■ **Stated problem**:
Find the word "picture" in the data. Return every line where it appears.

#####

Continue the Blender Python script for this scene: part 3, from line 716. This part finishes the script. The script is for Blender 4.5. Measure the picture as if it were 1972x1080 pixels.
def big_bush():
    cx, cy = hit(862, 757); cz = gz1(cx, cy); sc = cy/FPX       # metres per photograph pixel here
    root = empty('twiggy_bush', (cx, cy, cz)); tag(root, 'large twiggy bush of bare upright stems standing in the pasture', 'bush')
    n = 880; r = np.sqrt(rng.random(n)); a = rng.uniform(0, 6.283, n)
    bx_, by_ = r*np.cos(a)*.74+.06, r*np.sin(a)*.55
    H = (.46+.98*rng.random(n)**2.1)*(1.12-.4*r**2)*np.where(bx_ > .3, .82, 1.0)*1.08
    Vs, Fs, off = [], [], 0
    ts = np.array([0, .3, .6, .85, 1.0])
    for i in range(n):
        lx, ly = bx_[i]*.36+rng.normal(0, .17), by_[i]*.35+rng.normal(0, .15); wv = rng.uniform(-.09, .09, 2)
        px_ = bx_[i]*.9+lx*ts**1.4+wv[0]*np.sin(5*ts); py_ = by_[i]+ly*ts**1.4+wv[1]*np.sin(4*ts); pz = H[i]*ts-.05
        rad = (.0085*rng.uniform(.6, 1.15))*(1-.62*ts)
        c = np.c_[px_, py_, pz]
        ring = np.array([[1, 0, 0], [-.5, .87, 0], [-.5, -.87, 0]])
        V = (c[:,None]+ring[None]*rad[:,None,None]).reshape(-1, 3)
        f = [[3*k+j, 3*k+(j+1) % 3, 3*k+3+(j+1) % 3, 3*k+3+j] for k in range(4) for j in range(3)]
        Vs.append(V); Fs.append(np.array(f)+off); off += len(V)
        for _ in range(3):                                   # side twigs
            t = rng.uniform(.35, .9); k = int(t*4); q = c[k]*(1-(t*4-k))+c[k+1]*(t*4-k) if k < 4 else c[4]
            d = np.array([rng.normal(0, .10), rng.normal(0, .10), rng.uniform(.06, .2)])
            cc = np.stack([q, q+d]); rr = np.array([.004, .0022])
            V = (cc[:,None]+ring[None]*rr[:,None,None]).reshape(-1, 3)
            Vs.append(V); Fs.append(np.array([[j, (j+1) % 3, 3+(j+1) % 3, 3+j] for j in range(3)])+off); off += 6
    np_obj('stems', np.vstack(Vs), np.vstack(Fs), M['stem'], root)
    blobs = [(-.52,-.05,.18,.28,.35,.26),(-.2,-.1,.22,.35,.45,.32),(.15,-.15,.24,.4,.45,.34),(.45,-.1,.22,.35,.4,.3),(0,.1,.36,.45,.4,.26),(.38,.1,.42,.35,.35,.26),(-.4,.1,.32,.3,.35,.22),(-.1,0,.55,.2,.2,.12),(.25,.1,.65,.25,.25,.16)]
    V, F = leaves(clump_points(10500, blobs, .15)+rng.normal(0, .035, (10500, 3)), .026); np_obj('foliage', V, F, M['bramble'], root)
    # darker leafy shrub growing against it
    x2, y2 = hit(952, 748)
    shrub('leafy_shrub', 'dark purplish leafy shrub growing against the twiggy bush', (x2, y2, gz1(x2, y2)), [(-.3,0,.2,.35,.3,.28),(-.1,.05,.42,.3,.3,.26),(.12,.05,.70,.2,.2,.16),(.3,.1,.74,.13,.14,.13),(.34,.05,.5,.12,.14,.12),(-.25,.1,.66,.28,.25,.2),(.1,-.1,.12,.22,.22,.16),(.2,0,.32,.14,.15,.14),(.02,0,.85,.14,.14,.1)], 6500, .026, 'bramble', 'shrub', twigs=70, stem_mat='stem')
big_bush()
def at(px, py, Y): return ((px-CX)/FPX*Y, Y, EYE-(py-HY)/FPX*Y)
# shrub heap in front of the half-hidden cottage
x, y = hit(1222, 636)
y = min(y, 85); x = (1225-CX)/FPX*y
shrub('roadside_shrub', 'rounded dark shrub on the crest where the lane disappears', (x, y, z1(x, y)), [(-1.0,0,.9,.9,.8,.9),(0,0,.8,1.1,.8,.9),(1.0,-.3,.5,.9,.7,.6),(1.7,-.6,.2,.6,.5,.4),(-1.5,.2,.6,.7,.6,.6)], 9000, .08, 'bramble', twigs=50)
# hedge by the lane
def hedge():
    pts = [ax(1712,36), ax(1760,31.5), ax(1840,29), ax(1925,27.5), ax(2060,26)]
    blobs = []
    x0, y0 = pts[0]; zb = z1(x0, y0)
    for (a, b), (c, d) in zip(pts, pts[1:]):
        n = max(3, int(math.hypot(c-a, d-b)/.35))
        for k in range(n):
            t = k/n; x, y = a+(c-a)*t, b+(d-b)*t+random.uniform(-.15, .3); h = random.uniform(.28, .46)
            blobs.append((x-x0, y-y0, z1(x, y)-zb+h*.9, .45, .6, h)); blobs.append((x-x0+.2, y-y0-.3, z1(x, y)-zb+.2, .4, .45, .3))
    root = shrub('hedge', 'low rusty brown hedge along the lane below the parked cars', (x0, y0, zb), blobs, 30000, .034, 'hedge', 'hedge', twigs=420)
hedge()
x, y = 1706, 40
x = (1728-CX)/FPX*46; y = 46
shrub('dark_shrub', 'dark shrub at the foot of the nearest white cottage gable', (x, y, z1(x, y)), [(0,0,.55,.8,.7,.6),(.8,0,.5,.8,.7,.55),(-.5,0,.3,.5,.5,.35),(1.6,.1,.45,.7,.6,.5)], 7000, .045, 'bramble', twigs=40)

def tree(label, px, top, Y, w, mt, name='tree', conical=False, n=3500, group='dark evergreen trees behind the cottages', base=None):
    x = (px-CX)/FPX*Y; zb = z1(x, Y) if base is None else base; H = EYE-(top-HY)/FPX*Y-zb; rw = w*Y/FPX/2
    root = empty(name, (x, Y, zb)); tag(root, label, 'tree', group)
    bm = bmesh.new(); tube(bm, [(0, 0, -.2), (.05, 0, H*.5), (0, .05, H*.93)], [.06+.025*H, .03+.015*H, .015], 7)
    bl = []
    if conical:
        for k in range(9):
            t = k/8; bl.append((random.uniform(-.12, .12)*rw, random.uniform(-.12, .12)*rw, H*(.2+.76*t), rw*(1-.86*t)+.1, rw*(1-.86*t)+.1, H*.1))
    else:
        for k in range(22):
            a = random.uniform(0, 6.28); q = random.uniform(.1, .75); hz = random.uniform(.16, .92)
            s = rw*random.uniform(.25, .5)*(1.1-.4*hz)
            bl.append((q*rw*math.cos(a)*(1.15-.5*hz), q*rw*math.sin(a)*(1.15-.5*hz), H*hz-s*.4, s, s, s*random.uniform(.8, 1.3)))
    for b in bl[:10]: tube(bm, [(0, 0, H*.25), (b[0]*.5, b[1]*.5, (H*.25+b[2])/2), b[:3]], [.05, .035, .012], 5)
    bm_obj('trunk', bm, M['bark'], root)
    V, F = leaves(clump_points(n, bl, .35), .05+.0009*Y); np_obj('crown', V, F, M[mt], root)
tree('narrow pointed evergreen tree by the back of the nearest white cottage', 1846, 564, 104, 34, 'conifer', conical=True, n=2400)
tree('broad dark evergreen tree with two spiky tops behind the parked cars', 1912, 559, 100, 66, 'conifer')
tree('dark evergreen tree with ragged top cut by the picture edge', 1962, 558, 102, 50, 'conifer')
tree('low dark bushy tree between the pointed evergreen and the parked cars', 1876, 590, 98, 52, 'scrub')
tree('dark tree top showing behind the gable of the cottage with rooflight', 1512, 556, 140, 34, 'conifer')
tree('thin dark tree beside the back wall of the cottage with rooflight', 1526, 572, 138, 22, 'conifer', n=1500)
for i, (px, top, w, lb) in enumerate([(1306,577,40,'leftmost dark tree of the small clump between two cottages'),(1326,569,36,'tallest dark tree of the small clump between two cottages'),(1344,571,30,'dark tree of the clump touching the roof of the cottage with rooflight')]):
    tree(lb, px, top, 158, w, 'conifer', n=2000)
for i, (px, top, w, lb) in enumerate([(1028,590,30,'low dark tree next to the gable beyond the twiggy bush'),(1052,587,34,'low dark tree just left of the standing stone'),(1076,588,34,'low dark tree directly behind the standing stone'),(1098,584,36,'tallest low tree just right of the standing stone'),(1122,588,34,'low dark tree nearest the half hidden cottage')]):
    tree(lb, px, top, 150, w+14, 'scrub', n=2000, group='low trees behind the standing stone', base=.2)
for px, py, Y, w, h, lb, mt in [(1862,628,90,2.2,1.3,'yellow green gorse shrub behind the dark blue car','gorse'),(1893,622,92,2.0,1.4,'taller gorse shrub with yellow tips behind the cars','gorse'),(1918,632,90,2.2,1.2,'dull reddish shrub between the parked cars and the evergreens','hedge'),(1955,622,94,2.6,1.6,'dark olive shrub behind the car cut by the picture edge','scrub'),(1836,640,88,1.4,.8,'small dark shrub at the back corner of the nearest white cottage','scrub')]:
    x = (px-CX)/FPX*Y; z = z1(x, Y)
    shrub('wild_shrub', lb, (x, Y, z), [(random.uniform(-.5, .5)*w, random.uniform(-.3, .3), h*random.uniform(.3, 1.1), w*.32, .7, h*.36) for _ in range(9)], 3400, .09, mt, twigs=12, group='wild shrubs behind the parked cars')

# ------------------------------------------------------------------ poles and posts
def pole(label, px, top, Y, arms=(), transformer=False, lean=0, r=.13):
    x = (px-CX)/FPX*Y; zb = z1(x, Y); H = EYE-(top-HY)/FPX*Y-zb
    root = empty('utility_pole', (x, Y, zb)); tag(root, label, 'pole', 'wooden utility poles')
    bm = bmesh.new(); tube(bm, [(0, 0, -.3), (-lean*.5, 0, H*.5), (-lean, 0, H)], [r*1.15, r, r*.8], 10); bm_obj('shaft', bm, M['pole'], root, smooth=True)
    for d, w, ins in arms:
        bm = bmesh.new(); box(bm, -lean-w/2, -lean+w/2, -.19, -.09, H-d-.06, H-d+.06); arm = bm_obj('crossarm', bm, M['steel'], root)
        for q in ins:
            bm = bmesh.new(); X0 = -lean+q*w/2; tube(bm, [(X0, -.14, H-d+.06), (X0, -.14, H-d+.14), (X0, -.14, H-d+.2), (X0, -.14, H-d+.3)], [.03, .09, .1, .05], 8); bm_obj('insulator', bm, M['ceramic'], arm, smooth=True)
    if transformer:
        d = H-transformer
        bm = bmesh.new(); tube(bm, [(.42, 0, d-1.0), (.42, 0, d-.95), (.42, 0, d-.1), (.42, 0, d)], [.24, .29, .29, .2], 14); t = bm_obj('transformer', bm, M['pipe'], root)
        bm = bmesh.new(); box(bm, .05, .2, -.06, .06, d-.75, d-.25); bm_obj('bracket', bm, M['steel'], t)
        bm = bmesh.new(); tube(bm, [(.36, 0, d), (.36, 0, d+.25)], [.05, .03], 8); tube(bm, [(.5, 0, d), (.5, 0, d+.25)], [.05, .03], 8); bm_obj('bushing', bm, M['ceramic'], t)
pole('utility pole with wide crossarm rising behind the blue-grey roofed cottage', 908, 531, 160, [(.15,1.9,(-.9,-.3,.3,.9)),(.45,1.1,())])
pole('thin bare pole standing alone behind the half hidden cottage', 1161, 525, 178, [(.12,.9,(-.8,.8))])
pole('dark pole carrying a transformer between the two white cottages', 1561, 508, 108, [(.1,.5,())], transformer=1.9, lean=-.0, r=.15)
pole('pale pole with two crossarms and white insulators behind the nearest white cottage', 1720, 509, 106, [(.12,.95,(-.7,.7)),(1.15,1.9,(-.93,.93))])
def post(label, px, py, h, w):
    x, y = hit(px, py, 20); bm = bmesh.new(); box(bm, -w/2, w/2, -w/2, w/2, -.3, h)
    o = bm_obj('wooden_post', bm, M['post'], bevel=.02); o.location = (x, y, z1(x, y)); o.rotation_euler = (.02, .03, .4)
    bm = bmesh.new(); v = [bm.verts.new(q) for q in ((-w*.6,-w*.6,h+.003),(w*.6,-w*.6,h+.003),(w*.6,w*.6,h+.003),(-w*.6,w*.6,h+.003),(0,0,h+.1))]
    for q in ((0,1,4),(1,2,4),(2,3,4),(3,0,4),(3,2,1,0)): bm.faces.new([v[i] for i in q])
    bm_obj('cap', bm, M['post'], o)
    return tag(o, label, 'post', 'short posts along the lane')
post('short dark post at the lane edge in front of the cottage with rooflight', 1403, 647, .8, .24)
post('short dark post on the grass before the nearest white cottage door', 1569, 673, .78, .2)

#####

■ **Final result**:
Continue the Blender Python script for this scene: part 3, from line 716. This part finishes the script. The script is for Blender 4.5. Measure the picture as if it were 1972x1080 pixels.
tree('dark evergreen tree with ragged top cut by the picture edge', 1962, 558, 102, 50, 'conifer')
for px, py, Y, w, h, lb, mt in [(1862,628,90,2.2,1.3,'yellow green gorse shrub behind the dark blue car','gorse'),(1893,622,92,2.0,1.4,'taller gorse shrub with yellow tips behind the cars','gorse'),(1918,632,90,2.2,1.2,'dull reddish shrub between the parked cars and the evergreens','hedge'),(1955,622,94,2.6,1.6,'dark olive shrub behind the car cut by the picture edge','scrub'),(1836,640,88,1.4,.8,'small dark shrub at the back corner of the nearest white cottage','scrub')]:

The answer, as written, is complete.